“Parlate della mafia. Parlatene alla radio, in televisione, sui giornali. Però parlatene”.
Questa frase viene attribuita a Paolo Borsellino.
Sono d’accordo ma solo nella misura in cui se ne parla nella maniera adeguata. Parlarne tanto per farlo, per aprire la bocca e dare fiato, non solo lo ritengo un esercizio idiota me persino dannoso. Controproducente.
Parlare di mafia nella maniera sbagliata induce a banalizzare il dramma che sta attraversando un Paese – quale il nostro – dilaniato da capitali sporchi e menti mafiose sempre più raffinate.
Il mio blog – il secondo nato sul sito del Sole-24 Ore nell’ormai lontano 2007 venendo incontro all’incoraggiamento che mi diede l’allora direttore Ferruccio de Bortoli – ha tagliato e ampiamente superato alcuni giorni fa il traguardo del milione di pagine viste.
Ricordo ora come se fosse il primo giorno, l’ansia con la quale contai il numero dei lettori del mio primo post: meno di cinquanta.
Una vittoria. Anche solo 50 persone che si interessavano a ciò che scrivevo sulla mafia rappresentavano 50 coscienze civili pronte a moltiplicare interesse, curiosità e studio. Sì, tanto studio. Perché se non si studia, se non si approfondiscono i temi, tutto rimane in superficie. Tutto rimane inutile. Una vittoria 50 pagine viste, figuratevi un milione!
Da allora sono passati quasi cinque anni e ormai ogni articolo che scrivo viene letto online – ogni giorno – da migliaia e migliaia di persone.

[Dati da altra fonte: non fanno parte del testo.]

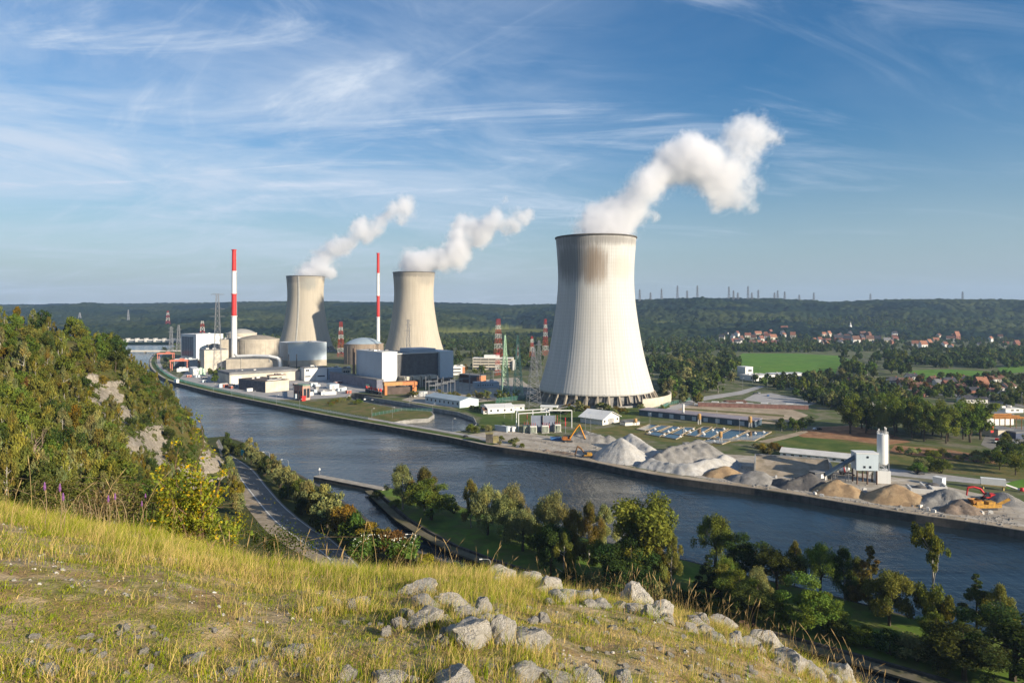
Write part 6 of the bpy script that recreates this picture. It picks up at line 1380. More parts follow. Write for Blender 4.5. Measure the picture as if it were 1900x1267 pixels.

Vi racconto tutto questo non per orgoglio personale (anche se i giornalisti, si sa, un pizzico di puttanaggine nell’anima ce l’hanno) ma solo ed unicamente per quel benedetto motivo che ricorreva nelle parole di Paolo Borsellino e che ricorre – corretto come vi ho descritto – anche nella mia testa. Da sempre.
Da ragazzo, quando mio padre mi invitava a riflettere con lui dei libri sulla mafia che mi dava da leggere. E da giornalista quando – ormai quasi nove anni fa – decisi di abbandonare il posto di caporedattore per diventare inviato. Ancora una volta grazie a de Bortoli e ai direttori che ho avuto successivamente: da Gianni Riotta a Roberto Napoletano (nel quotidiano), da Giancarlo Santalmassi a Fabio Tamburini (a Radio 24), passando per Gianfranco Fabi.
Parlarne, scriverne ma farlo in modo da risvegliare coscienze, principi e valori. Non fermarsi mai alla superficie, alle verità rivelate a senso unico, alle apparenze.
Non ho mai scritto una riga – sul blog, sul Sole 24 Ore, nei miei libri – che non rispondesse a queste regole. Ed è un dispiacere enorme – dopo sette anni – non avere più su Radio 24 la mia trasmissione quotidiana. Pensate: 100mila radioascoltatori che ogni mattina e altre 100mila in replica ogni notte mi sentivano blaterare di mafie nazionali e internazionali! Che peccato! Dannata “spending rewiew”!
Peccato ma…Ma proprio per questo raddoppierò gli sforzi e cercherò di dare maggiori informazioni su economia criminale e crimine organizzato.
Grazie a voi che – in questi anni – avete avuto il piacere o il dispiacere di seguirmi. Perché di una cosa potete stare ceti: continuerò a non guardare mai in faccia a nessuno.
Per rispetto a voi. A me. Al mio specchio e alla mia famiglia. Nel nome di Paolo Borsellino.